WRITTEN TASK. Scan the records below for the line containing "Continue the Blender" and the line containing "man_laptop()". Copy both, plus every line between, exactly.

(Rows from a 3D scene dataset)

____________

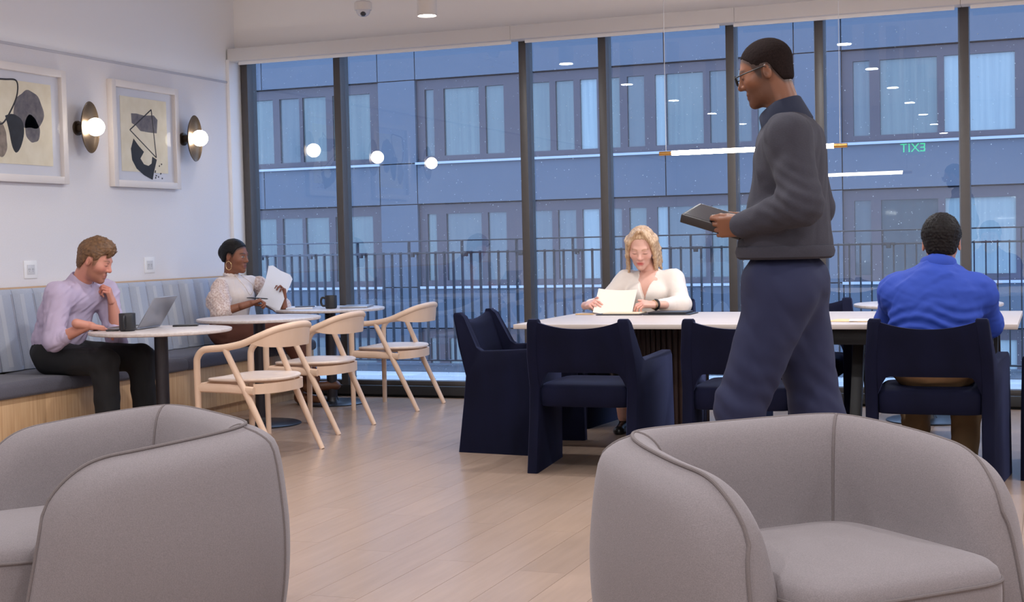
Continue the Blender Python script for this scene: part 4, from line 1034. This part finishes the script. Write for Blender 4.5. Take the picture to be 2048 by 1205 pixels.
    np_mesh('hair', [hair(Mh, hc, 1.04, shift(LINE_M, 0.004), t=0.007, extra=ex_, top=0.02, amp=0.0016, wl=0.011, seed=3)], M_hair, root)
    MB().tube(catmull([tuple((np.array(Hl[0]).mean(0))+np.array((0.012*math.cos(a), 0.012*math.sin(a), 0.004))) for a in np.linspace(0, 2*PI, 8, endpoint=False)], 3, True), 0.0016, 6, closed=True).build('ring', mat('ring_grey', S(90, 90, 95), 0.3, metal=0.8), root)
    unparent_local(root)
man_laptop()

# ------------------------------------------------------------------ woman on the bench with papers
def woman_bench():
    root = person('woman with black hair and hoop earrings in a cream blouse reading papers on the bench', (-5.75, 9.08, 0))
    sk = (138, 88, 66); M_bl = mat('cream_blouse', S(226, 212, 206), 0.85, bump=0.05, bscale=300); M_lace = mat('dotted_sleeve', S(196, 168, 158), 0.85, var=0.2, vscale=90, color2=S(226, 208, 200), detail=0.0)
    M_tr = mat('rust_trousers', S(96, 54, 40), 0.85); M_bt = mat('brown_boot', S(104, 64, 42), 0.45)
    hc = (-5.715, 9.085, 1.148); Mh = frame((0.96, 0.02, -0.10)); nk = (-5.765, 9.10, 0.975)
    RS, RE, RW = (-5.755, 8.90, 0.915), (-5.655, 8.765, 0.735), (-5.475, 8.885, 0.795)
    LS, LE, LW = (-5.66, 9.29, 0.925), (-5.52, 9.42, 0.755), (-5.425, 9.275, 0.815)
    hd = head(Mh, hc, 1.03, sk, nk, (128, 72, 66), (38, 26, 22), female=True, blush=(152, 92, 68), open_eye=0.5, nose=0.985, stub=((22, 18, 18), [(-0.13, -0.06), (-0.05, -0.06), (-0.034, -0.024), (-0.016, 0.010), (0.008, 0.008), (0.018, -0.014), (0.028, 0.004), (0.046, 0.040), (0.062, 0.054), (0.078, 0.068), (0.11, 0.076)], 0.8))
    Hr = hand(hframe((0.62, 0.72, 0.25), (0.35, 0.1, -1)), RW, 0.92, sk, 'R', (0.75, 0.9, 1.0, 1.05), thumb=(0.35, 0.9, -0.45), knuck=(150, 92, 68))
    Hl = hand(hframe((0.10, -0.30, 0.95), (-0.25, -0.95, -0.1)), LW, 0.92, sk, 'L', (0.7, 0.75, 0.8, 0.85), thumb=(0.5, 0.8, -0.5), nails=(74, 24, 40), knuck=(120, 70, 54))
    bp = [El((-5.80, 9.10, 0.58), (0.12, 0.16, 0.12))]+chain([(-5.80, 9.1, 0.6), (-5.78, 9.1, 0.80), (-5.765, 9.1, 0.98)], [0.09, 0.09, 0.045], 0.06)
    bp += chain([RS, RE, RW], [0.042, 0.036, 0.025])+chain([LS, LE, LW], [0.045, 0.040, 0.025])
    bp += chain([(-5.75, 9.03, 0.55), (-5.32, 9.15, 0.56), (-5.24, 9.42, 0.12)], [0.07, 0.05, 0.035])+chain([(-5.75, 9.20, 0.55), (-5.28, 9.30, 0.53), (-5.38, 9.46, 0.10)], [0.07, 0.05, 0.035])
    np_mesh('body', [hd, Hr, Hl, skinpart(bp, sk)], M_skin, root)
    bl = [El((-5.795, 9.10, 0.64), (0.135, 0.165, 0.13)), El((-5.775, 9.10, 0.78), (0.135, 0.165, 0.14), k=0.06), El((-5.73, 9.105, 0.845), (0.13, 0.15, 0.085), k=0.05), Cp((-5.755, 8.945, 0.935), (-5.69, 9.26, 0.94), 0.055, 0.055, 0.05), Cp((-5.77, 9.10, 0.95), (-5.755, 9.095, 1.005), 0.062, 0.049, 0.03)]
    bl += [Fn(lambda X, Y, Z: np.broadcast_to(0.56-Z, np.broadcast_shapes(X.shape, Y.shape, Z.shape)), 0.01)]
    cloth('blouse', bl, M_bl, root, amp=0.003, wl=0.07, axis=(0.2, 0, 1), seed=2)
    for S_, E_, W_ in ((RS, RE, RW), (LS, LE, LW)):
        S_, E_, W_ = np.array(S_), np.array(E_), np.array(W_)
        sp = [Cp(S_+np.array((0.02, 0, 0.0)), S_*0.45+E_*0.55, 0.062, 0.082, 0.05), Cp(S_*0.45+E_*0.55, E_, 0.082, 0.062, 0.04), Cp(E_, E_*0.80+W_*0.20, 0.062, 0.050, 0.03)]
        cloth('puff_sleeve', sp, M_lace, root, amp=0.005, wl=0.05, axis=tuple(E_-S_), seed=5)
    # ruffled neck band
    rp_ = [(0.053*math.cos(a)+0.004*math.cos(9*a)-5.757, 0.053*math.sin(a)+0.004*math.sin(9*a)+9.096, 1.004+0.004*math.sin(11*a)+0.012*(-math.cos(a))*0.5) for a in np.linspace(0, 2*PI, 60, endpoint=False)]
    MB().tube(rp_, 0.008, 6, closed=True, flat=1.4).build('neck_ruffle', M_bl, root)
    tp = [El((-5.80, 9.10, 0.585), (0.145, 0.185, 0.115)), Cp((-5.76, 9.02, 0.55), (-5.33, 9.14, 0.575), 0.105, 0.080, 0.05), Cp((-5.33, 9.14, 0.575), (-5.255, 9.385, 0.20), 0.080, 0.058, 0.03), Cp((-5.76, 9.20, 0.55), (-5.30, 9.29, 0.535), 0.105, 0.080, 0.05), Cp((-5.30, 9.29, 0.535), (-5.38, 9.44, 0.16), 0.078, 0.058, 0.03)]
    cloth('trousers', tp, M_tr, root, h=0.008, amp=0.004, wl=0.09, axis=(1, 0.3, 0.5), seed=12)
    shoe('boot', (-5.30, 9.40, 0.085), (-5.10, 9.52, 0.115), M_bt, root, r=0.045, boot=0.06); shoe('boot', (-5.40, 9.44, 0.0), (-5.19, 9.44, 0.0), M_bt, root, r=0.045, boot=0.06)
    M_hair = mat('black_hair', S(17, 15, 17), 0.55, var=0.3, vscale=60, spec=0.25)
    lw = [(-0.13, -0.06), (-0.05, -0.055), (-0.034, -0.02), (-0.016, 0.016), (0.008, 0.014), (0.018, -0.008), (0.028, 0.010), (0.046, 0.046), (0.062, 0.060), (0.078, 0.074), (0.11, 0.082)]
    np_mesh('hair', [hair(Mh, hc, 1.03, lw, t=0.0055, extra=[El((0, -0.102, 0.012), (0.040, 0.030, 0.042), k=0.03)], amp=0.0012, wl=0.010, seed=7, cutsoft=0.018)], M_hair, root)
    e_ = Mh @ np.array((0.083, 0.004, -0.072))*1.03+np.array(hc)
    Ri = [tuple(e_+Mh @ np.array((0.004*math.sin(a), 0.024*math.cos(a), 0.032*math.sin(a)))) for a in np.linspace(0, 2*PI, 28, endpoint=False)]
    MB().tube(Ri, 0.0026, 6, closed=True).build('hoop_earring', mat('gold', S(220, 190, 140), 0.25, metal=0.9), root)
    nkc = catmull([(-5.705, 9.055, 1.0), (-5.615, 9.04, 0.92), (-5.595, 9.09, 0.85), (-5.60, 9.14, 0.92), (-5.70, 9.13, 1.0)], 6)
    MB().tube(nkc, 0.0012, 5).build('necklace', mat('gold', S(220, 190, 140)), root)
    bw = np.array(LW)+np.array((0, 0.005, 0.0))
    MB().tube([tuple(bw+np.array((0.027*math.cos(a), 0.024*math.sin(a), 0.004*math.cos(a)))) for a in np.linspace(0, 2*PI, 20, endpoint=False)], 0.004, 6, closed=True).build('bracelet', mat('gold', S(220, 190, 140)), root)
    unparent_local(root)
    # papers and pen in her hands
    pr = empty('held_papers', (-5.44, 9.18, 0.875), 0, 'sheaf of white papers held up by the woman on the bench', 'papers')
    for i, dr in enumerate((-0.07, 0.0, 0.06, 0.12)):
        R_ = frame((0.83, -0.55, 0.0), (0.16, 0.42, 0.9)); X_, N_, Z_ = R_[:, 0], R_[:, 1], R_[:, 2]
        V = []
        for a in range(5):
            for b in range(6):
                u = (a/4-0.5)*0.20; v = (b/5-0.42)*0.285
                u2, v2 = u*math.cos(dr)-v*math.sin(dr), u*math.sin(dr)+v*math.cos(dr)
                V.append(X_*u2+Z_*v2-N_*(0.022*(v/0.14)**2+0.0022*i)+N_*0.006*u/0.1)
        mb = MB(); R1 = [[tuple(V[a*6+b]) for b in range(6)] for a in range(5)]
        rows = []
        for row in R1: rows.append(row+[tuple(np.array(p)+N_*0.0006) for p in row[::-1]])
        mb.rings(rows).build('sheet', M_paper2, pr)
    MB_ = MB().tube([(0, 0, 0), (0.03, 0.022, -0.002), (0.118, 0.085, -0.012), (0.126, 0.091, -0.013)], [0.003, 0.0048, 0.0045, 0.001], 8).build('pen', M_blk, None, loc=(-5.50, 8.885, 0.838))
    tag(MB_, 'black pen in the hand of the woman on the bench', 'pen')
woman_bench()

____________

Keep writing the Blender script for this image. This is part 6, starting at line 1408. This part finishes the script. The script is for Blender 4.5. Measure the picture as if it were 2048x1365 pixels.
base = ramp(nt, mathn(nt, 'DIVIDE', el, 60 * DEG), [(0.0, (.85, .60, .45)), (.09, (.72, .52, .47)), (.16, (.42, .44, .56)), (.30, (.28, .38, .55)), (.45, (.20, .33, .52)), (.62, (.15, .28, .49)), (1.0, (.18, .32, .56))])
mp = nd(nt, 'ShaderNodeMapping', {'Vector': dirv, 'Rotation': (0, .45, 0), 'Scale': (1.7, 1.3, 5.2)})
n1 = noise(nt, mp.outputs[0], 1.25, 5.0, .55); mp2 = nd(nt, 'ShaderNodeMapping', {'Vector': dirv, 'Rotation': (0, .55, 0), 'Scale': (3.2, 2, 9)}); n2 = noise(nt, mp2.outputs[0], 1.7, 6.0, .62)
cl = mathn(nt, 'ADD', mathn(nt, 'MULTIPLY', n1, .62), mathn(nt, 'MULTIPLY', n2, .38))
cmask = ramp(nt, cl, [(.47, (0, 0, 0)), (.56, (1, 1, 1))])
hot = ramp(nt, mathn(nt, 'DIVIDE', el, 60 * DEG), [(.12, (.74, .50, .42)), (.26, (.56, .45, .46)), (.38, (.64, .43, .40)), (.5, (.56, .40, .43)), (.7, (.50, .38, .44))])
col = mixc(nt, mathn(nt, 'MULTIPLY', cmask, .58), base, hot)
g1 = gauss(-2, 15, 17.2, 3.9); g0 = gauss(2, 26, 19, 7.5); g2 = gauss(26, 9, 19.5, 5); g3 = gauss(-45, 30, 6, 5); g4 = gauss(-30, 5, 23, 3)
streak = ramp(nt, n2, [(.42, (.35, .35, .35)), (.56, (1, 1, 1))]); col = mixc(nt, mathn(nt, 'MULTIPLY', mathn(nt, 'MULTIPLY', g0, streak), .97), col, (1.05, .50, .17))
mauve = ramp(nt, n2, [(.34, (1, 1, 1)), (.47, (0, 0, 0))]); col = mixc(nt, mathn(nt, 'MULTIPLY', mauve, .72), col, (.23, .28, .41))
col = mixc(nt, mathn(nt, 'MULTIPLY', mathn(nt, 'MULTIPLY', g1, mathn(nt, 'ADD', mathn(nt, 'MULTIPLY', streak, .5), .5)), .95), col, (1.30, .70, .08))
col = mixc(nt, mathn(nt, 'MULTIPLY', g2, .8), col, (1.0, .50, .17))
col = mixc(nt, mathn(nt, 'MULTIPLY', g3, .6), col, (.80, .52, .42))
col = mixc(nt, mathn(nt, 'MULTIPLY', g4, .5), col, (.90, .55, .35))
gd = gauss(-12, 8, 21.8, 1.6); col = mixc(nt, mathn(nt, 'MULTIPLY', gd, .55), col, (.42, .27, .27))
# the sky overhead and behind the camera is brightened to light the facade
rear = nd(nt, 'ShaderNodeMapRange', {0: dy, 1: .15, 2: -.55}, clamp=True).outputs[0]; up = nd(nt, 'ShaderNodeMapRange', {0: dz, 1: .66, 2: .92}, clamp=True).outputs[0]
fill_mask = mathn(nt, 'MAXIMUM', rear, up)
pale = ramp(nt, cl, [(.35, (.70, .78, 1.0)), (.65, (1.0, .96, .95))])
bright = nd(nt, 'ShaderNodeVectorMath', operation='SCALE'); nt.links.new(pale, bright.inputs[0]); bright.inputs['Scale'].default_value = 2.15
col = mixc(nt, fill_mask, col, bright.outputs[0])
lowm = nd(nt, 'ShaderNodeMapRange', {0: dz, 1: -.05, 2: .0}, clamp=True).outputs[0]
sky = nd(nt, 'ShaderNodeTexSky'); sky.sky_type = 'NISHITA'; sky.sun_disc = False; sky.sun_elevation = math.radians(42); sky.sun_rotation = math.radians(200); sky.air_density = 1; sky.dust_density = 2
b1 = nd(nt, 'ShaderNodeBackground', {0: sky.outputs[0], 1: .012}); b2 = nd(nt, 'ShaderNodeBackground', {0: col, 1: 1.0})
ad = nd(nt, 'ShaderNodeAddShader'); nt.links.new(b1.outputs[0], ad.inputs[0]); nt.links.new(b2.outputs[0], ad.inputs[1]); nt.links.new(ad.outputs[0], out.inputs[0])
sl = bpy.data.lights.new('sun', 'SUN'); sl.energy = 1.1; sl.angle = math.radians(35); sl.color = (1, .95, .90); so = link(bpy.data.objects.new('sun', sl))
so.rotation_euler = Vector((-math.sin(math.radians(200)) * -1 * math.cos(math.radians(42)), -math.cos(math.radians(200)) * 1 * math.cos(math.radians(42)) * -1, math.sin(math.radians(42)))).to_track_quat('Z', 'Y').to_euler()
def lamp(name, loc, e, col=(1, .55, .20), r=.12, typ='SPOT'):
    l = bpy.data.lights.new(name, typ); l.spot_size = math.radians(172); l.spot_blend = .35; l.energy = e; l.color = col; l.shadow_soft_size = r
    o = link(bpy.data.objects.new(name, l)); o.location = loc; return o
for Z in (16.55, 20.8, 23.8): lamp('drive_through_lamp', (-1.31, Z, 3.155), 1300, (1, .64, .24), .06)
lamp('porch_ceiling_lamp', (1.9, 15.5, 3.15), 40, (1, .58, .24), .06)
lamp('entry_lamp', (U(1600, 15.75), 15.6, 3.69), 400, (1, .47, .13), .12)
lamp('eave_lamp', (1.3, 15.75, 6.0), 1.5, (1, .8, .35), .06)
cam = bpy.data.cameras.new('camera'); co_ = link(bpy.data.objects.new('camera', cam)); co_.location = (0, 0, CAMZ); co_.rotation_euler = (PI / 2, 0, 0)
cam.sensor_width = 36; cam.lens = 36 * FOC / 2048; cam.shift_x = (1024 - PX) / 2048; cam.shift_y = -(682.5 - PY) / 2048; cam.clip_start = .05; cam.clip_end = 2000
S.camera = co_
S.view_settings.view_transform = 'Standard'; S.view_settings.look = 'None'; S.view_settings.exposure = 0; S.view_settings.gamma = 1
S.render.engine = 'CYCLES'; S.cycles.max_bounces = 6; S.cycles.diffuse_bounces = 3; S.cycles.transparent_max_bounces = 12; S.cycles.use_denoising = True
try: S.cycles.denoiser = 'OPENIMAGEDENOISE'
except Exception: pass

____________

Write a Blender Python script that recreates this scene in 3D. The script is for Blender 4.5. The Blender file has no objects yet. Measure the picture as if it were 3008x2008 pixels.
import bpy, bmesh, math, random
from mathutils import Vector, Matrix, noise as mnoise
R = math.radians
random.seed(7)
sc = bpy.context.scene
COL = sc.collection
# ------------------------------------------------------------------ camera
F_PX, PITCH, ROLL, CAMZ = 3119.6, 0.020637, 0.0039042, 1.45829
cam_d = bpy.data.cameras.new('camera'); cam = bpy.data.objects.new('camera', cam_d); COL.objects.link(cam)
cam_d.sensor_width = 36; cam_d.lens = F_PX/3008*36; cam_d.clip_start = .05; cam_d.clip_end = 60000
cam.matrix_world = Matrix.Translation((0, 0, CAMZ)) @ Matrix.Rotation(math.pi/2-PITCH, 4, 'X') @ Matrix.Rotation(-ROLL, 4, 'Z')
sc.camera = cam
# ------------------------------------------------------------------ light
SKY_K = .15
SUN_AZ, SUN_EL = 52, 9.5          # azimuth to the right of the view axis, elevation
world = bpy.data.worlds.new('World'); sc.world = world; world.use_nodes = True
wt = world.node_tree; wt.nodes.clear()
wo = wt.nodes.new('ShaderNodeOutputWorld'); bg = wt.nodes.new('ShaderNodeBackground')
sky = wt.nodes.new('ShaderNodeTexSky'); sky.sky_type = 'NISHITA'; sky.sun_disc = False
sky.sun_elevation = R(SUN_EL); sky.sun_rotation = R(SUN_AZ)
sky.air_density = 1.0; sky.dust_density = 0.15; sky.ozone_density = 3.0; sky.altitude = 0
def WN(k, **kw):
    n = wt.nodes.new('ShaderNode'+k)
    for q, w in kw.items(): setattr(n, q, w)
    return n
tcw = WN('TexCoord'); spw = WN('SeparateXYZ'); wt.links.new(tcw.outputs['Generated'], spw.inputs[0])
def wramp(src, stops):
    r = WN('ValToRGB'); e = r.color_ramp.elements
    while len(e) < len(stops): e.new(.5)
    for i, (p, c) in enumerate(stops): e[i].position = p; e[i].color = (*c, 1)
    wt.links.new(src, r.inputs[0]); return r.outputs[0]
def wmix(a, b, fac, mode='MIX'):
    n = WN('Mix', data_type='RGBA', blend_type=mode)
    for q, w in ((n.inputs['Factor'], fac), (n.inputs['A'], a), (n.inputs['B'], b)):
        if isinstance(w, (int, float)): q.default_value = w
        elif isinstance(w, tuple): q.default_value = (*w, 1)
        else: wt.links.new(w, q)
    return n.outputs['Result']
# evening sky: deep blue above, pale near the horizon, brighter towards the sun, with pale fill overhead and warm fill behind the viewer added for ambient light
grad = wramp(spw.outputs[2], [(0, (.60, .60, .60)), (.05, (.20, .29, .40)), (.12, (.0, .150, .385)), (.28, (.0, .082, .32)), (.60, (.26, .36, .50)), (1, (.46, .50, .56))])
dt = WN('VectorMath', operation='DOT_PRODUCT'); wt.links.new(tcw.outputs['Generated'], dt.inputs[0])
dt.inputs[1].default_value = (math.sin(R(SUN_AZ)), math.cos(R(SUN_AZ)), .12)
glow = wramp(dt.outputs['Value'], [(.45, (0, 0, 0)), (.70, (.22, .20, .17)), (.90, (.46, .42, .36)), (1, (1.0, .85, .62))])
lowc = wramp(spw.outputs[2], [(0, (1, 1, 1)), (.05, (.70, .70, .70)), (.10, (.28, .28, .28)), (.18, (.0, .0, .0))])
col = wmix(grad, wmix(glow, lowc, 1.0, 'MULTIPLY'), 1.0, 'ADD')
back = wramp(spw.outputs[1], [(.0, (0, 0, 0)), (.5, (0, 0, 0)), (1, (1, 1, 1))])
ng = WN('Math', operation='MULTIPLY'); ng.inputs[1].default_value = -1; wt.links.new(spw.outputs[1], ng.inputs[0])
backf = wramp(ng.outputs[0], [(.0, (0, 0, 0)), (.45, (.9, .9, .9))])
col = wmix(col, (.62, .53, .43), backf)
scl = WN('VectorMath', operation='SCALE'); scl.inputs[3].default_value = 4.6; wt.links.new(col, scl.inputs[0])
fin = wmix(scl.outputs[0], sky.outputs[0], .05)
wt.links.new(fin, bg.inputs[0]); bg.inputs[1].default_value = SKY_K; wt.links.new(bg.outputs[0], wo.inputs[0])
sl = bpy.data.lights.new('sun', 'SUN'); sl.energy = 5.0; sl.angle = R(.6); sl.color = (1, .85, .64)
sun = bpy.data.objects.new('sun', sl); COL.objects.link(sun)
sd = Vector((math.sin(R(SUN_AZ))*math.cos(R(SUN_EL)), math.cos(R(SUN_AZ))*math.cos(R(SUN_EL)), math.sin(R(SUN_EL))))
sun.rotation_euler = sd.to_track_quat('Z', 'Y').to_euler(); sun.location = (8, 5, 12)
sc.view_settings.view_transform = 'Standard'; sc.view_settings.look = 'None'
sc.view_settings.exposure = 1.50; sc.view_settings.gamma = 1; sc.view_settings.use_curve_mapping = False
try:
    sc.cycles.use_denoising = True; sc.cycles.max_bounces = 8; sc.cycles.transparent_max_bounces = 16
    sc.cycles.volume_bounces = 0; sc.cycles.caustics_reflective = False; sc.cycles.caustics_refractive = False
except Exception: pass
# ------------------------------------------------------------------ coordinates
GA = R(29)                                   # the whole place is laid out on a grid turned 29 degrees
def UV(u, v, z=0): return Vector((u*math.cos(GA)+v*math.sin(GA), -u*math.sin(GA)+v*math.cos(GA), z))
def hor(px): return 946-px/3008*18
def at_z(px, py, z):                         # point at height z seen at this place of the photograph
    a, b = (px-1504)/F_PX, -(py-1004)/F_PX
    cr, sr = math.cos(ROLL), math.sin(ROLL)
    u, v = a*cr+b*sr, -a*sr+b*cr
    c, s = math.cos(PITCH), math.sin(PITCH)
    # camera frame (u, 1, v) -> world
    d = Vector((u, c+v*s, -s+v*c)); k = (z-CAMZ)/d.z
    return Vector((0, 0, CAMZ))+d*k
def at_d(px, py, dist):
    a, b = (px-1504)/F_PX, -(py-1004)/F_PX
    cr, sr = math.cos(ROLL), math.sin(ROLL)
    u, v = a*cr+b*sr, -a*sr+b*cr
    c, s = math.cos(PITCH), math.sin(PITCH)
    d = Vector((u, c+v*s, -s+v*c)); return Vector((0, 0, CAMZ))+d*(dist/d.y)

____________

RESULT FOR THIS EXERCISE.
Continue the Blender Python script for this scene: part 4, from line 1034. This part finishes the script. Write for Blender 4.5. Take the picture to be 2048 by 1205 pixels.
    np_mesh('hair', [hair(Mh, hc, 1.04, shift(LINE_M, 0.004), t=0.007, extra=ex_, top=0.02, amp=0.0016, wl=0.011, seed=3)], M_hair, root)
    MB().tube(catmull([tuple((np.array(Hl[0]).mean(0))+np.array((0.012*math.cos(a), 0.012*math.sin(a), 0.004))) for a in np.linspace(0, 2*PI, 8, endpoint=False)], 3, True), 0.0016, 6, closed=True).build('ring', mat('ring_grey', S(90, 90, 95), 0.3, metal=0.8), root)
    unparent_local(root)
man_laptop()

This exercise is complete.